Menanggapi hal tersebut, Kakantah ATR/BPN Lebak, Aan Rosmana, memutuskan untuk dilakukannya kembali floating ulang oleh pihak Tim ATR/BPN yang dilaksanakan pada hari ini Selasa (4/7/2023) sekitar jam 9.30 WIB, dengan titik kumpul di Kantor Desa Sindangmulya. "Laksanakan floating kembali, nanti akan kami sampaikan hasilnya," tegas Aan Rosmana.
Sementara, Mang Mutin dan Dulhalim pemilik lahan di Desa Sindangmulya, mengaku heran dengan hasil floating ATR/BPN Lebak, yang menyatakan jika lahan mereka berada diluar area genangan pembangunan Waduk Karian. Ia mengaku jika lahannya telah dipatok sebagai lahan yang masuk area genangan Waduk Karian.
"Saat saya berada di lahan milik kami. Saya sesekali bertanya pada pengawas dari pihak BBWSC3 Provinsi Banten, ini patok apa dan kenapa berada dilahan kami.
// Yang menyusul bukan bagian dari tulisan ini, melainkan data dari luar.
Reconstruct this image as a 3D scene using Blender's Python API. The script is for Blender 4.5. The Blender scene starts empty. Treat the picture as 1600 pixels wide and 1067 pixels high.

Pihak balai itu, menyatakan, jika patok tersebut tanda lahan masuk area genangan. Jadi wajar kami meragukan hasil floating BPN saat ini," ujar keduanya.
Pernyataan Supardi (77 tahun) pemilik lahan SHM, menuturkan, bahwa ketika masih bertugas di Badan Perencanaan Pembangunan Daerah (Bappeda) Kabupaten Lebak tahun 1980/1981, merupakan salah satu tim DED Perencanaan pembangunan Waduk Karian (dulu namanya Bendungan Cikapas) bersama konsultan dari JICA.
"Soal pembangunan Waduk Karian, saya tahu persis karena terlibat sejak dalam perencanaan awal," kata Supardi.
Kepala Desa Sindangmulya, Hj Nani Permana, berharap agar pihak ATR / BPN Lebak, mau dan mampu menjelaskan secara transparan terkait hak atas lahan masyarakat di Desa binaannya tersebut.
"Kasus ini sudah berlangsung cukup lama dan seolah tanpa penyelesaian. Kami pemerintahan Desa Sindang Mulya berharap, agar apa yang menjadi hak masyarakat kami, sebelum bulan September harus terselesaikan dengan baik. Ini menjadi sebuah kewajiban bagi kami untuk mendampingi masyarakat kami, yang jelas-jelas memperjuangkan hak-haknya," tandasnya.